For most moving off of VMware to anything other than cloud based hosting would be very difficult due to the number of systems that integrate in such as Backups, which those of us that actually do manage this stuff have to maintain. Bear in mind that if you keep your backups for any length of time, such years, you will need to maintain a recovery environment, personally we only keep 3 months so not the end of the world but would need to find a product comparable to Veeam for any of these solutions.
Also we are using HCI with VSAN so no separate storage, we would therefore need to set up all that stuff as well, would be expensive, as you don't mention anything that is comparable in this gloss over.
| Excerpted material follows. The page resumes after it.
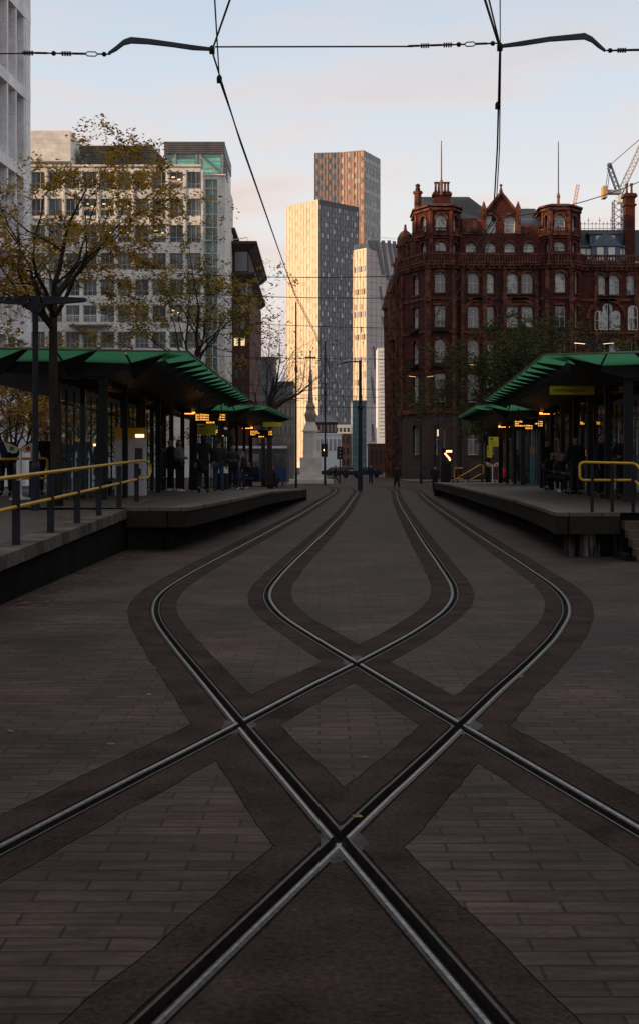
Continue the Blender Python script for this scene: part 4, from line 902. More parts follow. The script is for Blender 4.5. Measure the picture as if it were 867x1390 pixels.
# balconettes and base railings, drainpipes
for fr, cols in ((fLf, [fLf.u(597)]), (fLc, [fLc.L * .52]), (fRf, [fRf.u(760)])):
    O, U, N = fr.t()
    for uc in cols:
        for z in (13.1, 17.1):
            bl = MB(); bl.fbox(O, U, N, uc - .95, uc + .95, .05, .75, z - .25, z - .02)
            for k in range(9): bl.fbox(O, U, N, uc - .9 + .225 * k - .02, uc - .9 + .225 * k + .02, .68, .72, z, z + .8)
            bl.fbox(O, U, N, uc - .92, uc + .92, .66, .74, z + .8, z + .87)
            bl.build('iron_balcony', BLACKM, hotel)
dp = MB()
for fr, us in ((fM, (.28, 4.75, fM.L - .1)), (fW, (3.0, 11.0))):
    for u in us: q = P3(*fr.t(), u, .26, 0); dp.tube([(q[0], q[1], .3), (q[0], q[1], 24)], .07, 6)
dp.build('drainpipe', BLACKM, hotel)
rl = empty('iron_railings', (12, 147, 0), 'low black iron railings around the foot of the red hotel', 'railings')
m = MB(); x = 11.0
while x < 46: m.box(x - .02, x + .02, 146.98, 147.02, .3, 1.5); x += .22
m.box(11, 46, 146.9, 147.1, 0, .35); m.box(11, 46, 146.97, 147.03, 1.38, 1.44); m.build('railing', BLACKM, rl)

# ------------------------------------------------------------------ left office building
OZ = 180.0
off = empty('office_building', (-27, OZ, 0), 'pale stone office block with a grid of wide steel windows behind the left tree', 'office building')
fo = Fr((-44, OZ), (X(271, OZ), OZ)); w1 = MB(); Hs = []; ro = random.Random(5)
rows = [(232.6, 255.5), (269, 292.5), (305, 328.5), (343, 365.5), (378.5, 401), (414, 437), (450, 472), (486, 508)]
cols_px = [264.5 - 11.7 * 2 * k for k in range(13)]
cols_px = [260.5 + 3 - 23.5 * k + 0 for k in range(12)]
for px in cols_px:
    u = fo.u(px - 0.5)
    if u < 1: continue
    for (a, b) in rows:
        Hs.append((u - .93, u + .93, Zh(b, OZ), Zh(a, OZ), 0))
wall_holes(w1, *fo.t(), 0, fo.L, 0, Zh(226, OZ), Hs, .35)
w1.fbox(*fo.t(), -.2, fo.L + .25, 0, .35, Zh(226, OZ), Zh(223.5, OZ)); w1.box(-44, X(271, OZ) + .0, OZ + .6, OZ + 22, 0, Zh(226, OZ))
for px in cols_px: w1.fbox(*fo.t(), fo.u(px - .5) + 1.05, fo.u(px - .5) + 1.3, 0, .14, 4, Zh(230, OZ))
# stepped right-hand return with a glazed stair strip
w1.add([(X(271, OZ), OZ, 0), (X(277, 184), 184, 0), (X(277, 184), 184, Zh(238, 184)), (X(271, OZ), OZ, Zh(226, OZ))], [(0, 1, 2, 3)])
fs = Fr((X(277, 184), 184), (X(305, 184), 184)); HS = [(fs.u(279), fs.u(295), 4, Zh(243, 184), 0)]
wall_holes(w1, *fs.t(), 0, fs.L, 0, Zh(236, 184), HS, .3); w1.box(X(277, 184), X(305, 184), 184.4, 202, 0, Zh(236, 184)); w1.fbox(*fs.t(), 0, fs.L + .2, 0, .25, Zh(238, 184), Zh(236, 184))
w1.box(-44, X(100, 184), 181.5, 195, Zh(224, 184), Zh(183, 184))
w1.build('stone_wall', STONE, off)
FRG = mat('grey_steel_window_frame', (.40, .40, .39), (.5, .5, .48), rough=.5)
OPANE = mat('office_window_pane', (.025, .035, .04), (.12, .15, .16), rough=.12, scale=.35, spec=.9, detail=1, lo=.42, hi=.6)
for h in Hs:
    z = h[2]; lit = ro.random() < (.22 if abs(z - Zh(328.5, OZ)) < 1 or abs(z - Zh(437, OZ)) < 1 or abs(z - Zh(292.5, OZ)) < 1 else .02)
    w_ = window(off, *fo.t(), h, .35, OPANE, mull=1 if ro.random() < .6 else 2, rail=.3, fm=FRG, t=.07)
    if lit:      # ceiling lights inside, seen through the upper half of the glass
        q = MB()
        for k in range(2): q.fbox(*fo.t(), h[0] + .25 + .8 * k, h[0] + .7 + .8 * k, -.322, -.312, h[3] - .75 - .3 * k, h[3] - .6 - .3 * k)
        q.build('interior_light', mat('office_ceiling_light', (.9, .7, .4), emit=(1, .66, .34), estr=1.6), w_)
        b = MB(); b.fbox(*fo.t(), h[0] + .1, h[1] - .1, -.323, -.318, h[2] + .9, h[2] + 1.25); b.build('lit_interior', mat('office_interior', (.5, .35, .2), emit=(1, .62, .34), estr=.28), w_)
g = MB(); O, U, N = fs.t(); zz = 4.0
sp = MB()
while zz < Zh(243, 184) - 1.2:
    sp.fbox(O, U, N, HS[0][0], HS[0][1], -.25, -.18, zz, zz + .12); sp.fbox(O, U, N, (HS[0][0] + HS[0][1]) / 2 + .1, (HS[0][0] + HS[0][1]) / 2 + .2, -.25, -.18, zz, zz + 1.8); zz += 1.8
g.quad(P3(O, U, N, HS[0][0], -.28, 4), P3(O, U, N, HS[0][1], -.28, 4), P3(O, U, N, HS[0][1], -.28, HS[0][3]), P3(O, U, N, HS[0][0], -.28, HS[0][3])); sg = g.build('stair_glazing', TEALG, off); sp.build('glazing_bar', WHITEP, sg)
pl = MB(); pl.add([(X(108, 186), 186, Zh(226, 186)), (X(222, 186), 186, Zh(226, 186)), (X(206, 186), 190, Zh(197, 186)), (X(108, 186), 190, Zh(197, 186))], [(0, 1, 2, 3)])
pl = MB(); y0 = 185
pl.box(X(108, y0), X(206, y0), y0, y0 + 14, Zh(226, OZ), Zh(197, y0)); pl.add([(X(206, y0), y0, Zh(226, OZ)), (X(220, y0), y0 + 2, Zh(226, OZ)), (X(220, y0), y0 + 2, Zh(210, y0)), (X(206, y0), y0, Zh(197, y0)), (X(219, y0), y0 + 14, Zh(210, y0)), (X(206, y0), y0 + 14, Zh(197, y0))], [(0, 1, 2, 3), (3, 2, 4, 5)])
for k in range(9): z = Zh(224 - 3 * k, y0); pl.box(X(108, y0), X(206, y0) + .05, y0 - .12, y0 - .01, z, z + .12)
pl.build('plant_room_louvre', LOUV, off)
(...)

We also use NSX and virtual networking is also not mentioned so may be addition cost add on and complexity to move.
Hyper-v is free for most people as they probably already have per core Datacenter licences on their hosts for Windows, unless you are heavy in to Linux guests then this is probably the way most would go.
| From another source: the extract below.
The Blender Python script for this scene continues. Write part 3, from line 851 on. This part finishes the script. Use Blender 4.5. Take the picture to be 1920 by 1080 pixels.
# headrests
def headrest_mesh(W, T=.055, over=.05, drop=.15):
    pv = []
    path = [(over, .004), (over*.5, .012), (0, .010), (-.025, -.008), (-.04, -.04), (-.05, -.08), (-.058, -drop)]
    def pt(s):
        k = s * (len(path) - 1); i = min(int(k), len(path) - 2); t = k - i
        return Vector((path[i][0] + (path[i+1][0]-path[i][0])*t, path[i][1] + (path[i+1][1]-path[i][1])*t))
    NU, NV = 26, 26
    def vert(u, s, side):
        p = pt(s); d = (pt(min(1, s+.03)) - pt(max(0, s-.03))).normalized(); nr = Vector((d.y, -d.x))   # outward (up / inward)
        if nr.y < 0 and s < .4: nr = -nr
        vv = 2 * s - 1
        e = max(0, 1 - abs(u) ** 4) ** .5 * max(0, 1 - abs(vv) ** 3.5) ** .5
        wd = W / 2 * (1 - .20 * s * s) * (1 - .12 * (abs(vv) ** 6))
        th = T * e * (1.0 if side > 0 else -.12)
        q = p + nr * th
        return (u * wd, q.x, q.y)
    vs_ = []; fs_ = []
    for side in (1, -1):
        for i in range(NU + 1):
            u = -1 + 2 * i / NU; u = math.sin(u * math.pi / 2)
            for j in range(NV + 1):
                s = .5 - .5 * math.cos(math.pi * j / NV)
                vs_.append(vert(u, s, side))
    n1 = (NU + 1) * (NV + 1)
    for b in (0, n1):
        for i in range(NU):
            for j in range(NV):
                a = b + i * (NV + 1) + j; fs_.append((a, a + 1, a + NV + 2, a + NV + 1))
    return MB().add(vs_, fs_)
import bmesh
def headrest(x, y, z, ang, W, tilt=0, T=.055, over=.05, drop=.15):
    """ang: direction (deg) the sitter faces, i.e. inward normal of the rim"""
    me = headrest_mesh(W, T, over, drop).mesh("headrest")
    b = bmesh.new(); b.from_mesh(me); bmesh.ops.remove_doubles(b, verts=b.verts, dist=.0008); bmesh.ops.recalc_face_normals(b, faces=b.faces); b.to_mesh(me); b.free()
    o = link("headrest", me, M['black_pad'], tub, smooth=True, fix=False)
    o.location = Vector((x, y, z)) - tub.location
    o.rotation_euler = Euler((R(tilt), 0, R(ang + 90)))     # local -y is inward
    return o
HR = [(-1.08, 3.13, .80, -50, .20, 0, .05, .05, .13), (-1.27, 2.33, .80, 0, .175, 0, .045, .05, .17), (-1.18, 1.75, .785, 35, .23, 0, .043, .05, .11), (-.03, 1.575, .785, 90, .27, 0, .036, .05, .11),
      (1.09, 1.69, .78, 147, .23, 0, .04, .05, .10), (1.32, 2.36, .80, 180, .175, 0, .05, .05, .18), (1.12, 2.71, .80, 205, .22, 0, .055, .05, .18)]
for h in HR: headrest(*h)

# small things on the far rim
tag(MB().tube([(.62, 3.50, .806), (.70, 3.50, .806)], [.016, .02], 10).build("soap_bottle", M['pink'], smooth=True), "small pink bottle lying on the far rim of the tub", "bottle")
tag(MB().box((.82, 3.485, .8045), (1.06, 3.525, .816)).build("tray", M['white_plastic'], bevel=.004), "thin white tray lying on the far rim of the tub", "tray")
Having spent almost a year migrating 500 servers from an NSX-v platform to an NSX-t one and juggling the business requirements, other projects' needs and down time etc on what was relatively simple process, moving to another completely different platform would not be joyful or quick experience.
To me this is a case of Broadcom buying something at the peak of its value, most people in medium to large sized businesses are moving to hybrid hosting ahead of a move to cloud, solutions that offer this as a reasonable simple migration path are going to be the winners especially as hardware starts to get replaced and if Broadcom do a Broadcom and stuff it up, Microsofts Azure Stack HCI seems to offer this kind of path so would be a likely first choice for many even if like most Register readers you hate Microsoft they may just have the smoothest path when you have to deal with all those technology people that are not technology people in the business.